• [Exercise brief]: Check every line of the entries below for the word "Blender", and copy the ones that have it.
------ Extracted records
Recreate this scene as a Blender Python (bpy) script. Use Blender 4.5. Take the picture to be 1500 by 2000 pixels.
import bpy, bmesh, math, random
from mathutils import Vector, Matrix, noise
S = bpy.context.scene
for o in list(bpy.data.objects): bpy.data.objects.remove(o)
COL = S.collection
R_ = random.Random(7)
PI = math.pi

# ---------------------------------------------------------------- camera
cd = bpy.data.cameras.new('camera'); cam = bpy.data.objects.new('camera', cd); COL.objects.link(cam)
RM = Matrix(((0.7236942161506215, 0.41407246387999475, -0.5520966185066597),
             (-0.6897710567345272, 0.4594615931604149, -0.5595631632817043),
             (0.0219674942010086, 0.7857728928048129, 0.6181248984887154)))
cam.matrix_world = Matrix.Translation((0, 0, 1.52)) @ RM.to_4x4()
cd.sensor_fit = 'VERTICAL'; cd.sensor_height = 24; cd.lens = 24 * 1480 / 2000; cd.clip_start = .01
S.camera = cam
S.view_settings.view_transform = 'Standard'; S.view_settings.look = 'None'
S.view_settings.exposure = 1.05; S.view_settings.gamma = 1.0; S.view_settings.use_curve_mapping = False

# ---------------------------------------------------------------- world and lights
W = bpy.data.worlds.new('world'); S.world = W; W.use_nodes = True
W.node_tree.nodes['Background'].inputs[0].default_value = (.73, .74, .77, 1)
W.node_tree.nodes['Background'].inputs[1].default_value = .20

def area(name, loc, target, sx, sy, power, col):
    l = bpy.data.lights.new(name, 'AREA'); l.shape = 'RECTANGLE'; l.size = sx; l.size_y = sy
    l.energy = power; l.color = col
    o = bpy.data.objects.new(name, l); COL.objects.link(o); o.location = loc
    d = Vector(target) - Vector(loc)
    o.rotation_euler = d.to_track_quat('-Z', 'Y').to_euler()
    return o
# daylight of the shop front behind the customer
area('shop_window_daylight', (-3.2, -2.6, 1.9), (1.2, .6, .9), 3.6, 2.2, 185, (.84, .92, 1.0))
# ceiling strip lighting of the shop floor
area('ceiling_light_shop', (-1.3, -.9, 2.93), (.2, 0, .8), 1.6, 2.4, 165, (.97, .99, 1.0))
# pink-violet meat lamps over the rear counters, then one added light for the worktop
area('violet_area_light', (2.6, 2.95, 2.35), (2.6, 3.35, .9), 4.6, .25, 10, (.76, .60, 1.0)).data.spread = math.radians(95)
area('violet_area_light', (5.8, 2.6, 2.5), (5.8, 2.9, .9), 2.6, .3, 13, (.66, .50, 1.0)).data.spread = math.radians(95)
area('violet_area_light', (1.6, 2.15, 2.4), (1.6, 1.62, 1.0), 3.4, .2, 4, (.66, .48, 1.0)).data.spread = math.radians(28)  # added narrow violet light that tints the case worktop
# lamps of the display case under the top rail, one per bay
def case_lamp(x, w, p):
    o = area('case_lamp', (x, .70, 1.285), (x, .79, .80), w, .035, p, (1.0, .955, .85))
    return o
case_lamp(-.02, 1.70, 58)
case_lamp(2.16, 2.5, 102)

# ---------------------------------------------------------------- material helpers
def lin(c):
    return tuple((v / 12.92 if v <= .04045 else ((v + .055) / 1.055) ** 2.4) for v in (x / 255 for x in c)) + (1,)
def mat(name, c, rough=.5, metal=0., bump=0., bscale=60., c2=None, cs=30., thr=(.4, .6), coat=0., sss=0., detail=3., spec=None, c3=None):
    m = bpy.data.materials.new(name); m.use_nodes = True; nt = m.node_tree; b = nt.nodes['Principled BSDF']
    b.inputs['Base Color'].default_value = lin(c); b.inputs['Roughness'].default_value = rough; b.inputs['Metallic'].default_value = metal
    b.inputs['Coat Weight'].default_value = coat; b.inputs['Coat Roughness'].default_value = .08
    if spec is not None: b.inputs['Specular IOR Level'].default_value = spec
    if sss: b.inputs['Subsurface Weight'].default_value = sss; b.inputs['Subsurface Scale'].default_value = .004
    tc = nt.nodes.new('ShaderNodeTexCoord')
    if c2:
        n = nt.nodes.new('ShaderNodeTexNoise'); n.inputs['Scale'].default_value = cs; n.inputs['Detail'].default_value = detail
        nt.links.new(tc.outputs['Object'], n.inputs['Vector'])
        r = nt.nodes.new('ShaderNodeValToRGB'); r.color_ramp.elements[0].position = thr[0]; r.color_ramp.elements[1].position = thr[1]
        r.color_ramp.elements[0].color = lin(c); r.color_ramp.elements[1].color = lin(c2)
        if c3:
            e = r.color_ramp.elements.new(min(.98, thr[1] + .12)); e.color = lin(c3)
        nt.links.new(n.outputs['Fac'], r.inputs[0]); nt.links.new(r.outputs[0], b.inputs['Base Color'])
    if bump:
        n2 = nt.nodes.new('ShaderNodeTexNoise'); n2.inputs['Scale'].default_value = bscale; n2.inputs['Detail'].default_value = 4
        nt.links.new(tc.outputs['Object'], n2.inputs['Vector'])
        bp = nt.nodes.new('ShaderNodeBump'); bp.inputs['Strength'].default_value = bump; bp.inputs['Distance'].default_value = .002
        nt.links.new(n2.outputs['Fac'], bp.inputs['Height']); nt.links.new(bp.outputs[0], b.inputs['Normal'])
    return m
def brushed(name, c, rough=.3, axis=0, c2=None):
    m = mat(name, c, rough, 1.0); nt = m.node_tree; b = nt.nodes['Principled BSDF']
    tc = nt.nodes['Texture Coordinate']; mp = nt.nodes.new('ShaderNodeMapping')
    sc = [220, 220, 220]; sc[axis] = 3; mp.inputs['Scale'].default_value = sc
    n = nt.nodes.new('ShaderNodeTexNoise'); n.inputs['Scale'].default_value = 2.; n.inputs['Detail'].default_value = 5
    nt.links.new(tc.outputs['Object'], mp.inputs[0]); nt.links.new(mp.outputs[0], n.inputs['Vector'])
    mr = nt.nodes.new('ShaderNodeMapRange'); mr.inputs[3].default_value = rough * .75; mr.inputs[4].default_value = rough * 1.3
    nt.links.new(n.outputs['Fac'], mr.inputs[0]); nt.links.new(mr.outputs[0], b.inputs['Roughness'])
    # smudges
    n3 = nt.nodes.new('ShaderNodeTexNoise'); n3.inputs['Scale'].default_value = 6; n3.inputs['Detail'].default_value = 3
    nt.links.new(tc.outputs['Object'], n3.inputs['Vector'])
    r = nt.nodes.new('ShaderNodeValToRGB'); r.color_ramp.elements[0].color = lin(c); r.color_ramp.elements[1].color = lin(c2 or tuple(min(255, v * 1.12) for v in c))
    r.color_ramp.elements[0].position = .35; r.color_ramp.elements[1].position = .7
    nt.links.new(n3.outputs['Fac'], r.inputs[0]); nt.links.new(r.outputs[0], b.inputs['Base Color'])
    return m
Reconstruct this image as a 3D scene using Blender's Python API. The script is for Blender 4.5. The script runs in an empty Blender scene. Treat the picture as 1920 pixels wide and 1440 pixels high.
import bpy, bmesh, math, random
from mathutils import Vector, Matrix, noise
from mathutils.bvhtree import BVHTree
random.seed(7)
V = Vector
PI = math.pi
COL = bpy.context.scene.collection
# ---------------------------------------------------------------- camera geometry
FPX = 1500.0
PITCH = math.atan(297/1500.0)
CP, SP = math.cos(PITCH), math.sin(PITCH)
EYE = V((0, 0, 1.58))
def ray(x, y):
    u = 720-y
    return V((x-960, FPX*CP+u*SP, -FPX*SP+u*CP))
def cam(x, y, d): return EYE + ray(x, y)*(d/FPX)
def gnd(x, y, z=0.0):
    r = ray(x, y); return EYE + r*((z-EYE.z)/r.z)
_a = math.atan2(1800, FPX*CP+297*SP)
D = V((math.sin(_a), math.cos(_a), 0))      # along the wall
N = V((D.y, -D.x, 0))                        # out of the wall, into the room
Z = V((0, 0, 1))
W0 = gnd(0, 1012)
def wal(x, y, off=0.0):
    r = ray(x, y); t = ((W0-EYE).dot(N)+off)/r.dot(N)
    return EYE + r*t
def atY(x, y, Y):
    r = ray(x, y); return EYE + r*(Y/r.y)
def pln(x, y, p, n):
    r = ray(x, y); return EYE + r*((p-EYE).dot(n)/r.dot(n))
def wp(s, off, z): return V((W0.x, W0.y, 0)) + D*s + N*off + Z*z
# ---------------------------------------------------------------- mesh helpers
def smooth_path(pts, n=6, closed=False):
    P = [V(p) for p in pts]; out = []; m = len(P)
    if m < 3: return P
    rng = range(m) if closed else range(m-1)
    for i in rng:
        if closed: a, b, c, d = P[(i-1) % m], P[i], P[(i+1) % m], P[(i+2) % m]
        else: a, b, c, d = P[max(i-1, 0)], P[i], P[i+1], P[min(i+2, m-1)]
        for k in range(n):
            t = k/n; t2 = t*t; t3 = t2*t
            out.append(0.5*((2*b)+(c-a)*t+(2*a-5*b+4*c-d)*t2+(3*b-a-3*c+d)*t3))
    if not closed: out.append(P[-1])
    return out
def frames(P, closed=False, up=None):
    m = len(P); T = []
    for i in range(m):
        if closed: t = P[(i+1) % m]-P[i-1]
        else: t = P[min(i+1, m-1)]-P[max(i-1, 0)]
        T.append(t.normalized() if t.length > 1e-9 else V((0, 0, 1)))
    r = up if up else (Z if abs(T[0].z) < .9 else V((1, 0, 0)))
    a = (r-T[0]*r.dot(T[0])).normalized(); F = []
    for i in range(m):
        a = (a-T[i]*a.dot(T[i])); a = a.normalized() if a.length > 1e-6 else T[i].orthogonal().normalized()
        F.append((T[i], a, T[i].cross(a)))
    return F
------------
• [Solution to this exercise]:
Recreate this scene as a Blender Python (bpy) script. Use Blender 4.5. Take the picture to be 1500 by 2000 pixels.
Reconstruct this image as a 3D scene using Blender's Python API. The script is for Blender 4.5. The script runs in an empty Blender scene. Treat the picture as 1920 pixels wide and 1440 pixels high.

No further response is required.